De voorzitter: Minister Crevits heeft het woord.
Minister Hilde Crevits: Hoe dan ook moeten we een federale goedkeuring hebben over welk type vrachtwagen op de baan mag komen. Er zijn ook de verkeersveiligheidsvoorwaarden, de randvoorwaarden, maar die hebben wij laten screenen en die zijn allemaal bepaald. Er zijn als ik me niet vergis dertien elementaire vereisten en dan zijn er nog een aantal aanbevelingen. De screening is nu volledig gebeurd. Wat nu voorligt, met alle randvoorwaarden en dergelijke, is na screening. Vooraleer zo een vrachtwagen de weg op kan, moet men een homologatie hebben, en dat is een federale bevoegdheid die wordt uitgeoefend conform gestandaardiseerde regels.
Mijnheer Glorieux, twee dergelijke zware vrachtwagens kunnen de inhoud van drie gewone vrachtwagens vervoeren. U zegt dat het langer en meer zal zijn. Van drie maak je twee. Ik heb ze al gezien en heb erin gezeten. Als je twee vrachtwagens achter elkaar zet en ernaast een lange zware vrachtwagen, dan zie je duidelijk het verschil. Uw opmerking klopt niet. Qua volume is het een pak minder.
Wat het vrachtverkeer op onze wegen betreft, ik hoop dat onze economie en onze bedrijven in de toekomst zullen blijven floreren en dat de crisis daar geen te zware impact op heeft. We moeten een goede en kwaliteitsvolle infrastructuur ter beschikking stellen, zowel langs het water als via de lucht en via de wegen, zodat bedrijven hun economische activiteiten kunnen ontplooien.
De voorzitter: Die aftoetsing van die route wordt aan de aanwezige leden bezorgd. Mijnheer Koninckx, daarin staan ook een aantal relaties met bepaalde richtlijnen van de Europese Commissie aangegeven.
De heer Jan Peumans: Ik wil verwijzen naar het short sea shipping. Dat is misschien een ander onderwerp, maar dan heb ik het over de verbinding die er is gekomen tussen Meerhout en Zeebrugge. Die heeft wel het wegvallen van een aantal treinverbindingen tot gevolg gehad.
Ik geef een tweede voorbeeld. Ook Ford Genk wil via de binnenvaart wagens gaan vervoeren, zeer goede wagens overigens. Het gevolg is echter dat een aantal goederentreinverbindingen wegvallen. Dat is een beetje jammer. Dat zou een verkeerd effect zijn. De concurrentie met B-Cargo en dit soort vrachtwagens zou wel eens heel negatief kunnen uitdraaien. Er is de commerciële ingesteldheid van privébedrijven met vrachtwagens, in vergelijking met de manier waarop B-Cargo in een aantal gevallen werkt.
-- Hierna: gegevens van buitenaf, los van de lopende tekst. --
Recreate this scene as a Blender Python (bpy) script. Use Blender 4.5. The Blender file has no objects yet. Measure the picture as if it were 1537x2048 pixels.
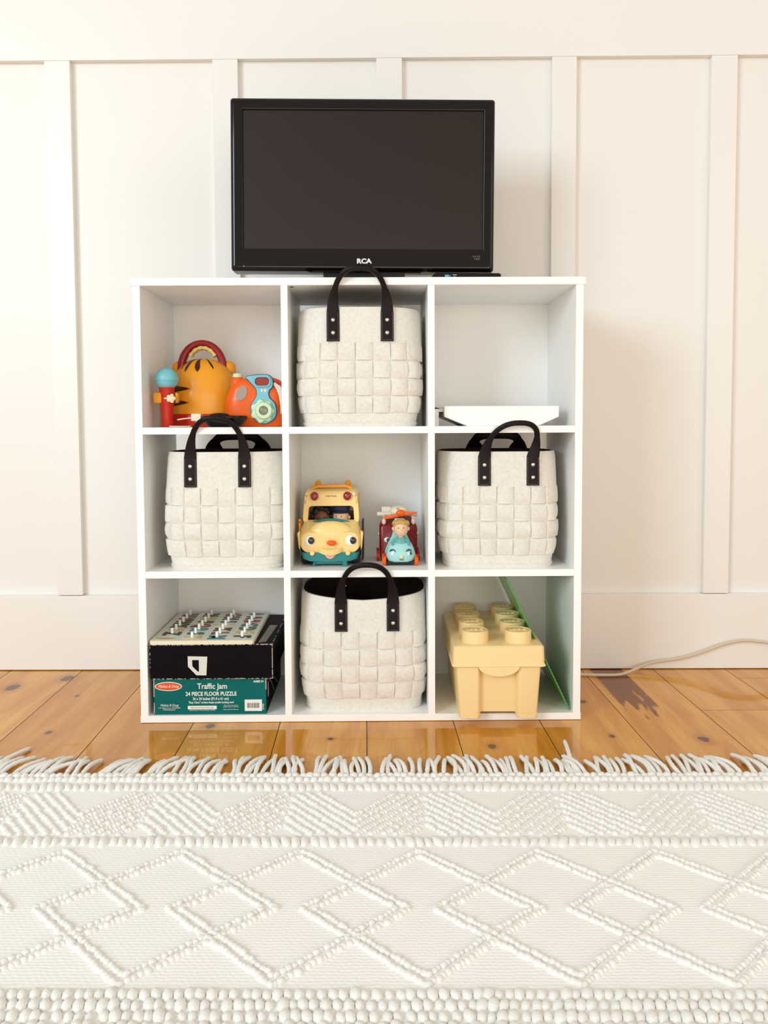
import bpy, bmesh, math, random
from mathutils import Vector, Matrix
from math import sin, cos, pi, radians
random.seed(7)
SC = bpy.context.scene
COL = SC.collection

# ------------------------------------------------------------------ camera, light, exposure
CAM = (0.52122, -1.72373, 0.61544)
YAW, PITCH, ROLL = 0.0081715, -0.0566084, -0.0047652
cd = bpy.data.cameras.new('camera'); cam = bpy.data.objects.new('camera', cd); COL.objects.link(cam)
F = Vector((-sin(YAW)*cos(PITCH), cos(YAW)*cos(PITCH), sin(PITCH)))
R = Vector((cos(YAW), sin(YAW), 0)); U = R.cross(F)
R2 = R*cos(ROLL)+U*sin(ROLL); U2 = U*cos(ROLL)-R*sin(ROLL)
M = Matrix((R2, U2, -F)).transposed().to_4x4(); M.translation = Vector(CAM)
cam.matrix_world = M
cd.sensor_fit = 'VERTICAL'; cd.sensor_height = 24.0; cd.lens = 24.0*1694.6/2048
cd.shift_y = -77.265/2048; cd.clip_start = 0.02
SC.camera = cam
W = bpy.data.worlds.new('world'); SC.world = W; W.use_nodes = True
W.node_tree.nodes['Background'].inputs[0].default_value = (1.0, 0.915, 0.82, 1)
W.node_tree.nodes['Background'].inputs[1].default_value = 0.70
def area(name, loc, target, sx, sy, power, color):
    l = bpy.data.lights.new(name, 'AREA'); l.shape = 'RECTANGLE'; l.size = sx; l.size_y = sy
    l.energy = power; l.color = color
    o = bpy.data.objects.new(name, l); COL.objects.link(o); o.location = loc
    o.rotation_euler = (Vector(target)-Vector(loc)).to_track_quat('-Z', 'Y').to_euler()
    return o
area('window_daylight', (-2.5, -4.0, 2.05), (0.5, 0.3, 0.6), 1.7, 1.7, 138, (0.74, 0.90, 1.0))
area('front_fill', (0.9, -4.4, 0.75), (0.5, 0.2, 0.6), 2.8, 1.1, 40, (1.0, 0.91, 0.80))  # added low fill lamp behind the camera, brightens the cube interiors
area('right_fill', (3.3, -2.6, 1.6), (0.4, 0.2, 0.4), 1.4, 1.4, 15, (1.0, 0.92, 0.82))  # added weak fill from the right, lifts the cubes' left inner walls
SC.view_settings.view_transform = 'Standard'; SC.view_settings.look = 'None'
SC.view_settings.exposure = -0.12; SC.view_settings.gamma = 1.0; SC.view_settings.use_curve_mapping = False

# ------------------------------------------------------------------ materials
def lin(c):
    return tuple((x/12.92 if x <= 0.04045 else ((x+0.055)/1.055)**2.4) for x in (v/255 for v in c))
MATS = {}
def mat(name, rgb, rough=0.5, metal=0.0, coat=0.0, bump=0.0, bscale=200.0, mottle=0.0, mscale=60.0, trans=0.0, sss=0.0, spec=0.5):
    if name in MATS: return MATS[name]
    m = bpy.data.materials.new(name); m.use_nodes = True; nt = m.node_tree; b = nt.nodes['Principled BSDF']
    c = lin(rgb); b.inputs['Base Color'].default_value = (*c, 1); b.inputs['Roughness'].default_value = rough
    b.inputs['Metallic'].default_value = metal; b.inputs['Coat Weight'].default_value = coat
    b.inputs['Coat Roughness'].default_value = 0.08; b.inputs['Transmission Weight'].default_value = trans
    b.inputs['Specular IOR Level'].default_value = spec
    if sss: b.inputs['Subsurface Weight'].default_value = sss; b.inputs['Subsurface Scale'].default_value = 0.004
    tc = nt.nodes.new('ShaderNodeTexCoord')
    if mottle:
        n = nt.nodes.new('ShaderNodeTexNoise'); n.inputs['Scale'].default_value = mscale; n.inputs['Detail'].default_value = 6
        nt.links.new(tc.outputs['Object'], n.inputs['Vector'])
        r = nt.nodes.new('ShaderNodeValToRGB'); r.color_ramp.elements[0].position = 0.3; r.color_ramp.elements[1].position = 0.62
        r.color_ramp.elements[0].color = (*[v*(1-mottle) for v in c], 1); r.color_ramp.elements[1].color = (*c, 1)
        nt.links.new(n.outputs['Fac'], r.inputs['Fac']); nt.links.new(r.outputs['Color'], b.inputs['Base Color'])
    if bump:
        n = nt.nodes.new('ShaderNodeTexNoise'); n.inputs['Scale'].default_value = bscale; n.inputs['Detail'].default_value = 4
        nt.links.new(tc.outputs['Object'], n.inputs['Vector'])
        bp = nt.nodes.new('ShaderNodeBump'); bp.inputs['Strength'].default_value = bump; bp.inputs['Distance'].default_value = 0.001
        nt.links.new(n.outputs['Fac'], bp.inputs['Height']); nt.links.new(bp.outputs['Normal'], b.inputs['Normal'])
    MATS[name] = m; return m
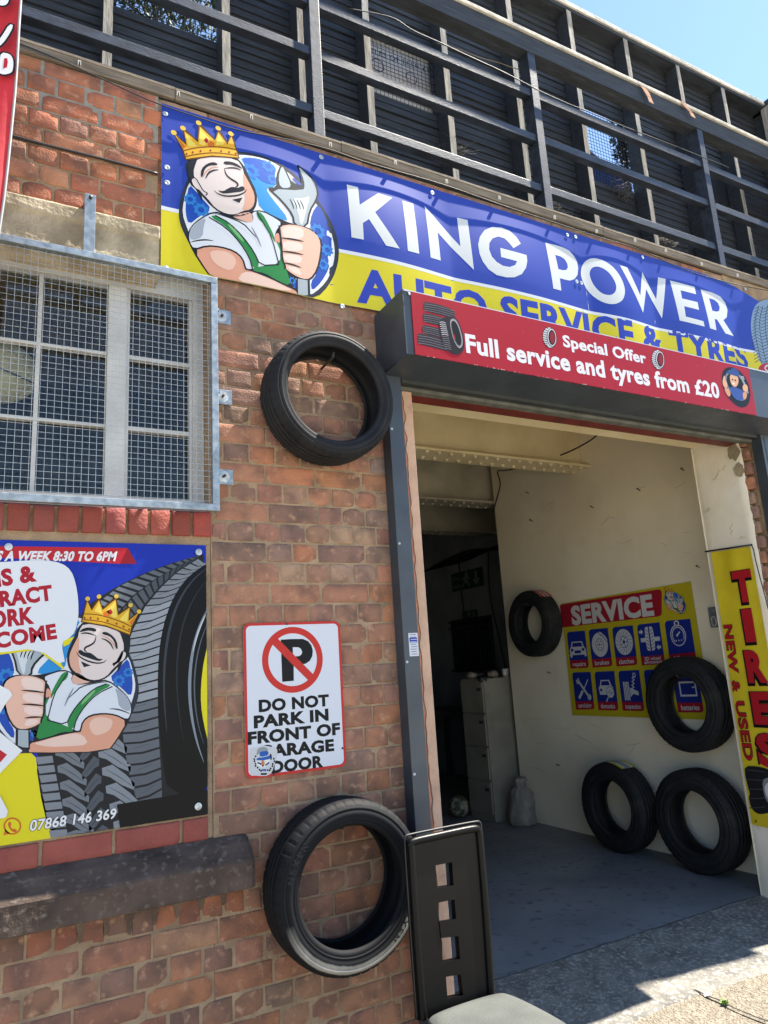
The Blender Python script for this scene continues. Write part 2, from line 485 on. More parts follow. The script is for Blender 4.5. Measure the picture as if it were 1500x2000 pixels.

Het zou jammer zijn, mocht dat een negatief effect hebben op de binnenvaart of de spoorwegen.
Minister Hilde Crevits: Wat die modal shift betreft, is het heel belangrijk dat zeker in het ondersteuningsbeleid voor spoor en water dezelfde lijnen worden getrokken. Er is ook permanent overleg over. Het kan niet zijn dat een steunmaatregel voor de spoorwegen plots het effect heeft dat de waterwegen niet meer worden gebruikt. Dat zijn heel gevoelige kwesties. Op een aantal plaatsen in Vlaanderen bestaan er inderdaad knelpunten. We overleggen voortdurend om te bekijken hoe we kunnen vermijden dat die zaken op elkaar inwerken. Een ondersteuningsbeleid kan en mag immers niet die bedoeling hebben, als het over de modal shift gaat.
De voorzitter: Het incident is gesloten.